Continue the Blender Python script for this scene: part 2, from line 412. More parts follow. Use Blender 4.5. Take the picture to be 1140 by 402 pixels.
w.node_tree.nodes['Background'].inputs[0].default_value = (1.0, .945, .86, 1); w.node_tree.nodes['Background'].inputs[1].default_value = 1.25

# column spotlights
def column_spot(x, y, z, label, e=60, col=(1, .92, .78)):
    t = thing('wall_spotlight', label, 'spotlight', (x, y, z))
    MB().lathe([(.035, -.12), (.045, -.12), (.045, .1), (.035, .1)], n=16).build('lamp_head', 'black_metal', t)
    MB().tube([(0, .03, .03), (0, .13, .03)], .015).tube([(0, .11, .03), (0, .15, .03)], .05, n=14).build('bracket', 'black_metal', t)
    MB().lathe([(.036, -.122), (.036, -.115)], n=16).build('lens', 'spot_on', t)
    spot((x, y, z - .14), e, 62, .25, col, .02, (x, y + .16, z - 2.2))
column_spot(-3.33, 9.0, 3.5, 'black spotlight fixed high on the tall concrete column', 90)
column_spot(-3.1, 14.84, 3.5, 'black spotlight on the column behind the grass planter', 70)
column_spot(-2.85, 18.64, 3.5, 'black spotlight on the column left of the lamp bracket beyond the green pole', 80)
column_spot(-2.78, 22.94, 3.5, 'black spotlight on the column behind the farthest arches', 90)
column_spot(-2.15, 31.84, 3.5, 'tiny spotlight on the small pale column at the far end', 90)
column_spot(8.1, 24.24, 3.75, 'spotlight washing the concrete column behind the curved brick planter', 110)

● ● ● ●

Work instructions ▸
Copy the material above, line for line.

Task response ▸
Continue the Blender Python script for this scene: part 2, from line 412. More parts follow. Use Blender 4.5. Take the picture to be 1140 by 402 pixels.
w.node_tree.nodes['Background'].inputs[0].default_value = (1.0, .945, .86, 1); w.node_tree.nodes['Background'].inputs[1].default_value = 1.25

# column spotlights
def column_spot(x, y, z, label, e=60, col=(1, .92, .78)):
    t = thing('wall_spotlight', label, 'spotlight', (x, y, z))
    MB().lathe([(.035, -.12), (.045, -.12), (.045, .1), (.035, .1)], n=16).build('lamp_head', 'black_metal', t)
    MB().tube([(0, .03, .03), (0, .13, .03)], .015).tube([(0, .11, .03), (0, .15, .03)], .05, n=14).build('bracket', 'black_metal', t)
    MB().lathe([(.036, -.122), (.036, -.115)], n=16).build('lens', 'spot_on', t)
    spot((x, y, z - .14), e, 62, .25, col, .02, (x, y + .16, z - 2.2))
column_spot(-3.33, 9.0, 3.5, 'black spotlight fixed high on the tall concrete column', 90)
column_spot(-3.1, 14.84, 3.5, 'black spotlight on the column behind the grass planter', 70)
column_spot(-2.85, 18.64, 3.5, 'black spotlight on the column left of the lamp bracket beyond the green pole', 80)
column_spot(-2.78, 22.94, 3.5, 'black spotlight on the column behind the farthest arches', 90)
column_spot(-2.15, 31.84, 3.5, 'tiny spotlight on the small pale column at the far end', 90)
column_spot(8.1, 24.24, 3.75, 'spotlight washing the concrete column behind the curved brick planter', 110)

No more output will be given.